Em entrevista à GloboNews, Gakiya afirmou que a investigação continuará e há uma suspeita de que o dinheiro do crime organizado seja usado para campanhas políticas, sobretudo em eleições municipais, como as deste ano.
— Não é incomum a gente verificar financiamento a campanhas de prefeitos, vereadores. Se chegarmos não só nessa questão de políticos envolvidos, mas de servidores públicos, a gente vai partir para punição dessas pessoas — avisou.
Nas eleições de 2020, Pandora doou R$ 75 mil ao então candidato a vereador Antonio Donato (PT). Donato enviou nota afirmando que foi procurado porque Pacheco “queria fazer doação para um candidato de oposição”, e o repasse foi feito de forma legal e registrado junto à Justiça Eleitoral.
Segundo o Ministério Público, 29 empresas estão envolvidas no esquema de lavagem de dinheiro da TW e da UPBus. A investigação preliminar que levou à operação veio da Receita Federal, que identificou diversos esquemas tributários ilegais. Entre eles, formação de capital social de empresas com valores sem origem lícita, movimentações financeiras atípicas e distribuições de lucro desordenadas e sem lastro financeiro.
Dividendos sem lucro
De acordo com o MP-SP, cada uma das companhias investigadas montou uma “constelação” de empresas para tentar driblar a fiscalização. Com o capital adquirido, as controladas do PCC mostravam solidez financeira para entrar em licitações. Elas movimentaram R$ 732 milhões de 2020 a 2022, apesar de terem R$ 142 milhões em patrimônio declarado. Há casos de um imóvel pertencente ao grupo avaliado em R$ 10 milhões, mas declarado em R$ 800 mil.
— Nenhuma empresa passa por uma licitação se não tiver uma certidão negativa de débitos.
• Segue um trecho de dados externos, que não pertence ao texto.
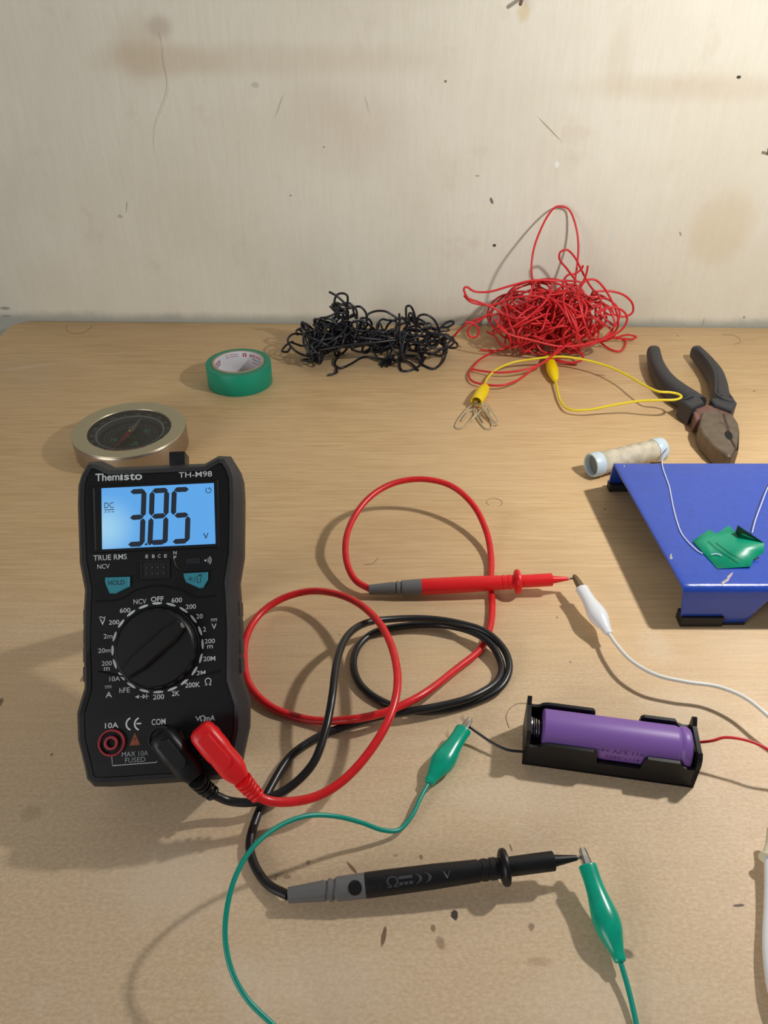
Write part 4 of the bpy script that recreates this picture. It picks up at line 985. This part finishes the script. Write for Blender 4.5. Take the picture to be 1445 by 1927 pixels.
g1_ = grip([(1229, 663), (1235, 690), (1251, 718), (1275, 740), (1300, 756), (1312, 764)], [5.2, 5.8, 6.6, 7.6, 8.0, 7.6], [8, 8, 8, 8, 8, 8], [6, 6.8, 7.4, 7.8, 7.6, 7.2])
g2_ = grip([(1309, 663), (1328, 684), (1344, 706), (1352, 728), (1355, 748), (1360, 760)], [4.6, 5.2, 5.8, 6.0, 6.4, 7.6], [8, 8, 8, 8, 8, 8], [6, 6.8, 7.2, 7.4, 7.2, 7.0])
# guards: angular flares at the jaw end of each grip
def slab(bm, pts, z0, z1, bev=.5):
    P = [T(x, y, z1) for x, y in pts]
    def cc_(P):
        s = sum(P[i-1].x*P[i].y-P[i].x*P[i-1].y for i in range(len(P))); return P if s > 0 else P[::-1]
    P = cc_(P); q = [(p.x, p.y) for p in P]; i_ = inset(q, bev*MM)
    loft(bm, [[Vector((a, b, z0*MM)) for a, b in q], [Vector((a, b, (z1-bev)*MM)) for a, b in q], [Vector((a, b, z1*MM)) for a, b in i_]])
bm = bmesh.new(); slab(bm, [(1279, 752), (1304, 740), (1313, 741), (1326, 757), (1301, 767)], 1.5, 15.2, .9); obj('grip_guard', bm, M['grip'], g1_, smooth=25)
bm = bmesh.new(); slab(bm, [(1337, 750), (1365, 742), (1382, 750), (1387, 757), (1378, 772), (1345, 760)], 1.5, 15.0, .9); obj('grip_guard', bm, M['grip'], g2_, smooth=25)
bm = bmesh.new(); tube(bm, catmull([T(1311, 655, 15.2), T(1330, 676, 16), T(1344, 700, 16), T(1347, 725, 16), T(1348, 742, 15.8), T(1360, 750, 15.4), T(1380, 756, 15.0)], 6), .9, 10); obj('grip_seam', bm, M['grip'], g2_)
bm = bmesh.new(); tube(bm, catmull([T(1277, 752, 14.6), T(1290, 750, 16), T(1304, 745, 15.8)], 6), .7, 8); obj('grip_seam', bm, M['grip'], g1_)
# metal body: two jaws meeting on a line, crossed tangs
bm = bmesh.new(); slab(bm, [(1306, 769), (1330, 761), (1376, 771), (1378, 783), (1352, 790), (1320, 783)], 1, 12.0, .6); obj('tang', bm, M['rust'], pli, smooth=25, label='reddish rusted tang')
seamA, seamB = (1352, 794), (1384, 841)
bm = bmesh.new(); slab(bm, [(1319, 783), (1322, 775), (1345, 770), (1360, 776), (1366, 795), (1370, 806), (1372, 822), (1378, 832), (1385, 845), (1376, 858), (1369, 857), (1344, 839), (1322, 815), (1316, 800)], 1.5, 13.4, .9); obj('jaw', bm, M['iron'], pli, smooth=25)
bm = bmesh.new(); slab(bm, [(1360.6, 776), (1380, 781), (1389, 795), (1392, 812), (1391, 838), (1389, 850), (1377, 857.5), (1385.6, 845), (1378.6, 831.6), (1372.6, 821.6), (1370.6, 806), (1366.6, 795)], 1.5, 13.4, .9); obj('jaw', bm, M['iron'], pli, smooth=25)
bm = bmesh.new()
flat(bm, ellipse2(1371, 819, 6.6, 9.0, math.radians(-38), 20), lambda x, y: T(x, y, 13.46))
obj('jaw_hole', bm, M['hole'], pli, smooth=False, label='dark oval gap between the jaws')
bm = bmesh.new(); fnp = lambda x, y: T(x, y, 13.45)
stroke(bm, [(1352, 795), (1361, 797), (1366, 806), (1369, 813)], .9, fnp); stroke(bm, [(1361, 797), (1365, 791)], .9, fnp); stroke(bm, [(1374, 827), (1380, 835), (1384, 841)], .8, fnp)
obj('jaw_seam', bm, mat('dark_rust_seam', (52, 40, 32), .8), pli, smooth=False)
bm = bmesh.new(); slab(bm, [(1305, 774), (1316, 775), (1320, 788), (1309, 790)], 1.2, 11.6, .4); obj('tang', bm, M['rust'], pli, smooth=25)

# ================================================================== wire tangles
def scribble(cx, cy, cz_, rx, ry, rz, n, seed, rmin, rmax, zmin=.001):
    R = random.Random(seed); pts = []
    def clampz(p): p.z = max(p.z, zmin); return p
    for i in range(n):
        # a loose loop about a random centre
        while True:
            u = Vector((R.uniform(-1, 1), R.uniform(-1, 1), R.uniform(-1, 1)))
            if u.length <= 1: break
        c = Vector((cx+u.x*rx, cy+u.y*ry, cz_+u.z*rz)); r = R.uniform(rmin, rmax)
        ax = Vector((R.gauss(0, 1), R.gauss(0, 1), R.gauss(0, 1.1))).normalized(); t = ax.orthogonal().normalized(); b = ax.cross(t)
        a0 = R.uniform(0, 2*PI); k = R.randint(4, 8); e = R.uniform(.45, 1.0); sw_ = R.choice((-1, 1))
        for j in range(k):
            a = a0 + sw_*j*PI/3.2; p = c + t*math.cos(a)*r + b*math.sin(a)*r*e + ax*(j-k/2)*.0009
            # keep within the heap
            q = Vector(((p.x-cx)/(rx*1.28), (p.y-cy)/(ry*1.28), (p.z-cz_)/(rz*1.28)))
            if q.length > 1: p = Vector((cx, cy, cz_)) + Vector((q.x*rx, q.y*ry, q.z*rz))*(1.28/q.length)
            pts.append(clampz(p))
    return pts
# red heap
bm = bmesh.new()
rc = T(1048, 640, 22); RX, RY, RZ = .047, .026, .024
tube(bm, lift(catmull(scribble(rc.x, .625, .028, RX, RY, RZ, 62, 5, .010, .026, .0012), 7), .88), .88, 7)
tube(bm, lift(catmull(scribble(rc.x+.004, .618, .026, RX*.9, RY*.9, RZ*.8, 34, 11, .012, .030, .0012), 7), .88), .88, 7)
def vloop(pts, y0, y1=None, r=.88, n=8):
    y1 = y0 if y1 is None else y1; N = len(pts)-1
    tube(bm, lift(catmull([V(x, y, y0+(y1-y0)*i/N) for i, (x, y) in enumerate(pts)], n), r), r, 9)
gaps = [.046, .042, .034, .022, .010, .003, .0016, .0016, .007, .014, .022, .028, .03]; wy = yb(T(1050, 610).x) - .0009; for_y = [wy-g for g in gaps]
tube(bm, catmull([V(x, y, yy) for (x, y), yy in zip([(1003, 540), (1000, 505), (1004, 470), (1016, 435), (1032, 404), (1045, 390), (1056, 388), (1070, 394), (1082, 420), (1088, 455), (1087, 490), (1083, 520), (1080, 545)], for_y)], 8), .88, 9)
vloop([(1085, 530), (1066, 505), (1053, 488), (1054, 475), (1066, 470), (1080, 482), (1090, 500), (1100, 520), (1112, 540), (1130, 560)], .645)
vloop([(1060, 560), (1060, 530), (1068, 518), (1082, 515), (1095, 505), (1097, 499)], .645); vloop([(1084, 545), (1098, 528), (1104, 512), (1106, 500)], .64)
vloop([(1040, 560), (1060, 530), (1040, 528), (1000, 528), (960, 538), (920, 549), (892, 548), (878, 540), (873, 543), (880, 560), (900, 568), (930, 580), (960, 600)], .62, .61)
vloop([(873, 556), (884, 567), (905, 573), (935, 572), (960, 560)], .625)
vloop([(940, 590), (905, 598), (875, 612), (858, 628), (846, 644)], .62, .625)
vloop([(920, 590), (900, 605), (886, 612), (880, 625), (886, 635), (898, 632), (900, 618), (890, 608), (875, 606)], .615)
vloop([(1120, 548), (1150, 548), (1175, 556), (1190, 572), (1190, 588), (1175, 596), (1150, 590)], .62)
vloop([(1085, 560), (1100, 530), (1118, 526), (1135, 540), (1155, 575), (1163, 600), (1160, 620), (1140, 635)], .60)
vloop([(1120, 590), (1150, 578), (1172, 585), (1180, 600), (1170, 620), (1130, 640), (1060, 652), (1000, 640), (950, 625), (930, 600)], .59)
def tl_(pts, r=.88, n=8): tube(bm, lift(catmull([T(x, y, z) for x, y, z in pts], n), r), r, 9)
tl_([(916, 624, 4), (930, 632, 3), (940, 645, 2), (950, 655, 1.5)]); tl_([(904, 658, 2), (930, 660, 2), (955, 655, 3), (980, 640, 10)])
tl_([(1160, 635, 6), (1182, 630, 5), (1197, 634, 4), (1190, 638, 3), (1150, 636, 6), (1110, 640, 10), (1060, 652, 14)])
tl_([(1130, 645, 3), (1150, 658, 1.2), (1165, 661, 1.1), (1175, 652, 1.4), (1176, 642, 2), (1165, 636, 4)])
tl_([(962, 652, 6), (930, 662, 3), (905, 675, 2), (888, 692, 2), (882, 706, 2.4), (890, 718, 3), (915, 724, 4), (945, 725, 5), (975, 715, 6), (1000, 697, 9), (1025, 680, 13), (1050, 662, 17), (1070, 645, 18)])
tl_([(1055, 650, 18), (1030, 678, 13), (1005, 690, 9), (975, 698, 7), (935, 701, 5), (900, 697, 3), (886, 694, 2.6)])
tl_([(1050, 650, 14), (1080, 655, 12), (1096, 668, 9), (1095, 678, 7), (1080, 682, 4), (1050, 681, 2.5)]); tl_([(1045, 676, 2), (1065, 682, 1.2), (1082, 685, 1)])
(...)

Essas empresas tinham débitos tributários, e ainda assim fizeram compensações fraudulentas, com créditos inexistentes, para obter uma certidão e concorrer de maneira desleal — disse a superintendente da Receita em São Paulo, Márcia Cecília Meng.
A Receita identificou também a distribuição indevida de dividendos. Mesmo em anos com prejuízos, a UPBus e a TW pagavam somas milionárias a seus sócios. Um deles recebeu mais de R$ 14,8 milhões entre 2015 e 2022, quando a empresa a que era ligado teve um prejuízo acumulado de mais de R$ 5 milhões. Esse expediente, além de esquentar o dinheiro ilícito, impedia o pagamento de tributos pelos beneficiários, já que dividendos são isentos de imposto de renda.
A Receita identificou ainda dezenas de compra e venda de imóveis e bens de luxo dentro do esquema, como carros da Ferrari — negociações que eram feitas sob “complexas redes de holdings para conseguir disfarçar a titularidade da propriedade do bem”, segundo Meng.
A Justiça ordenou que a SPTrans assuma as linhas das companhias investigadas. O prefeito Ricardo Nunes nomeou dois dirigentse da estatal de transporte coletivo para assumir a TW e a UPBus. A intervenção será durante a investigação. A PM vai aumentar o patrulhamento nas garagens das duas companhias, para evitar interrupções no serviço. Nenhum ônibus foi retido com a operação.
Os alvos da Operação Fim da Linha
- Os principais presos: Luiz Carlos Efigênio Pacheco, o “Pandora”; é dono da Transwolff, suspeita de lavar dinheiro do tráfico de drogas, de roubos e outros crimes. A experiência de Luiz Carlos em transportes vem da época das cooperativas clandestinas de vans na capital paulista. Robson Flares Lopes Pontes é dirigente da Transwolff e foi preso na garagem da empresa. Robson já havia sido processado por tráfico de drogas e porte ilegal de arma de fogo em 2016.
- O foragido: Controlador da UPBus, Silvio Luis Ferreira é conhecido como “Cebola”. Ferreira já foi flagrado com quase meia tonelada de maconha e é apontado pela polícia como um dos principais chefes do PCC em liberdade. Uma investigação feita em 2022 pelo Departamento de Prevenção e Repressão ao Narcótico (Denarc) indicou que o o controlador da empresa era “forte candidato” a assumir o posto de número 1 da facção criminosa nas ruas.
- As empresas: A Transwolff atua majoritariamente na Zona Sul da capital. De acordo com os balanços da SPTrans, estatal municipal do transporte urbano, a empresa recebeu apenas no ano passado R$ 748 milhões para operar 143 linhas de ônibus. O contrato da Transwolff com a prefeitura, firmado em 2019, tem validade de por 15 anos. A UPBus opera principalmente na Zona Leste e recebeu no ano passado quase R$ 88 milhões da prefeitura.